Neue Möglichkeiten schaffen unter anderem der technologische Wandel und die Digitalisierung. Dies müssen wir als Chance unbedingt nutzen. Gleichzeitig gibt es aber auch hier Risiken wie die Verwundbarkeit durch Cyberattacken. Da gilt es dringend ein Auge darauf zu halten.

Es gibt für diese Fragen aus meiner Sicht nur eine Antwort: Nicht alles auf eine einzige Karte setzen. Das Risiko verteilen auf unterschiedliche Verkehrsträger und redundante Infrastrukturen. Fällt der Zug aus, müssen Ersatzbusse auf Strassen verkehren, wird eine Strasse bei einem Bergsturz verschüttet, kann der Zugsverkehr entlasten.
Ich habe seit meinem Amtsantritt immer gesagt: Es gibt für mich im Ausbau der Verkehrsinfrastruktur kein Entweder-oder. Es gibt nur ein Sowohl-als-auch. Strasse und Schiene, Privatverkehr und ÖV. Das heisst nicht, dass wir sämtliche Verkehrswege doppelt führen sollen. Das wäre weder finanzierbar noch sinnvoll. Ziel ist es, das richtige am richtigen Ort zu bauen, notwendige Redundanzen oder Ausweichmöglichkeiten zu schaffen und dort zu investieren, wo Engpässe bestehen. Immer mit Rücksicht auf Menschen und Umwelt und mit dem Grundsatz, dass die Verkehrsträger keine Konkurrenz zueinander sein dürfen, sondern sich gegenseitig ergänzen und im Krisenfall absichern können. Die Intermodalität ist der Schlüssel zum Erfolg. Deshalb sind für mich gut funktionierende Verkehrsdrehscheiben von zentraler Bedeutung.

Nur wenn wir Bahn, Bus, Auto und auch den Fuss- und Veloverkehr mit diesem ganzheitlichen Blick fördern, können wir unser Verkehrssystem noch krisenfester machen. Sie kennen bestimmt alle die alte Weisheit, dass eine Kette nur so stark ist wie ihr schwächstes Glied. In unserem Verkehrssystem können wir uns kein schwaches Glied leisten. Darum können wir es uns nicht leisten, ein Verkehrsmittel auf Kosten eines anderen zu fördern.
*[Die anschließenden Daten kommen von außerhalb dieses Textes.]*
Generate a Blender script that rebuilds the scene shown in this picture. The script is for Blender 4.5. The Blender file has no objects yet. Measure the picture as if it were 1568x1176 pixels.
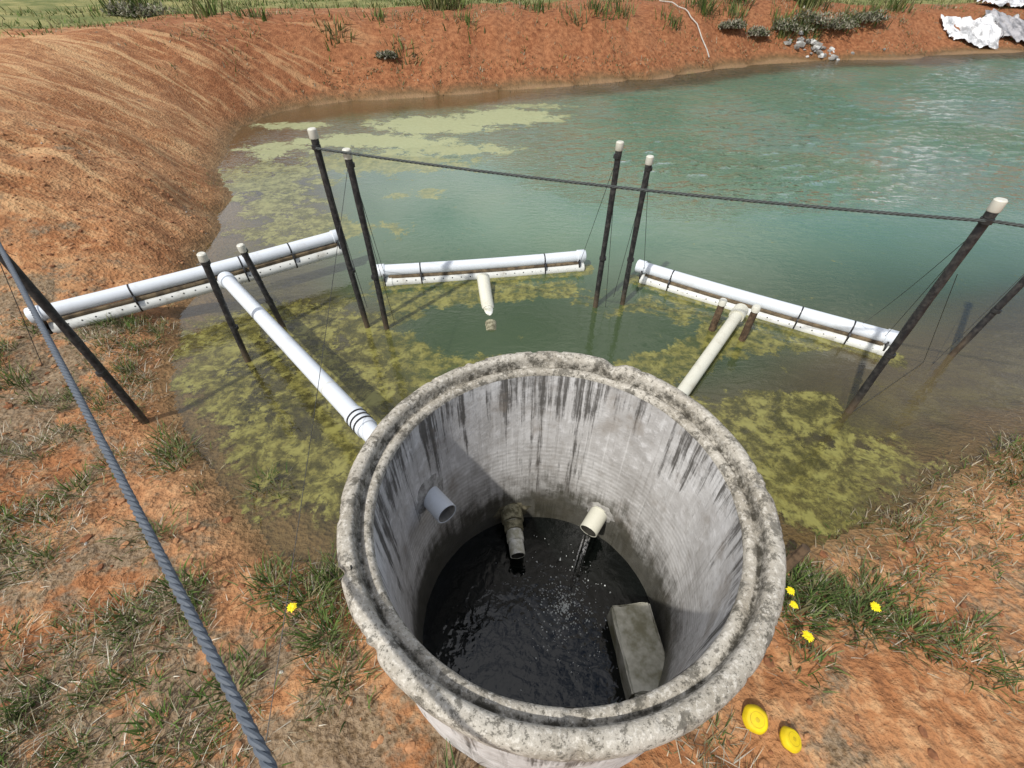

Seit meinem Amtsantritt konnte ich dem Bundesrat sowohl für den Strassen- wie auch für den Schienenverkehr zukunftsgerichtete Ausbauschritte unterbreiten: im Februar für die Nationalstrassen und für den Agglomerationsverkehr, und vor zwei Wochen haben wird Entscheide zum Bahnausbau gefällt. Bei der Ausgestaltung der Vorlagen war mir wichtig, dass die Bedürfnisse der ganzen Schweiz berücksichtigt werden und dass der Besiedelungsdichte Rechnung getragen wird.
Jetzt ist das Parlament am Zug. Denn um grosse Verkehrsprojekte zu realisieren, braucht es auch einen breit abgestützten politischen Willen und geeignete Finanzierungsinstrumente. Wir sind glücklich, dass wir insbesondere mit dem Bahninfrastrukturfonds (BIF) und dem Nationalstrassen- und Agglomerationsverkehrs-Fonds (NAF) über die nötigen Strukturen verfügen. Andere Länder beneiden uns darum, wir müssen aber weiterhin für eine nachhaltige Finanzierung besorgt sein.

Meine Damen und Herren, ich freue mich, dass auch Sie mit Ihrem Fachwissen mithelfen, das Schweizer Verkehrssystem noch krisensicherer zu machen. Es ist möglich und unser aller Ziel, noch besser zu werden, um optimal auf Krisen vorbereitet zu sein. Die Mobilitätskonferenz heute ist ein wichtiger Schritt dazu und bringt uns dem Ziel näher, über alle Verkehrsträger hinweg zusammen zu arbeiten. 

Diese Zusammenarbeit ist essenziell, damit wir uns in der Krisenprävention und -bewältigung weiter verbessern können. Ich bin sicher, dass uns dies gelingt.
Ich habe in meinen ersten Monaten als Verkehrsminister überall motivierte, engagierte und offene Menschen angetroffen. Menschen wie Sie, geschätzte Anwesende, die sich mit voller Kraft für unseren Verkehr engagieren. Und die zuallererst das Gesamtverkehrssystem und nicht Einzelinteressen im Blick haben, damit die Mobilität als Herzschlag der Schweiz im Takt bleibt.

Ich danke Ihnen schon heute für Ihr Engagement und wünsche Ihnen eine spannende Konferenz mit aufschlussreichen Ergebnissen.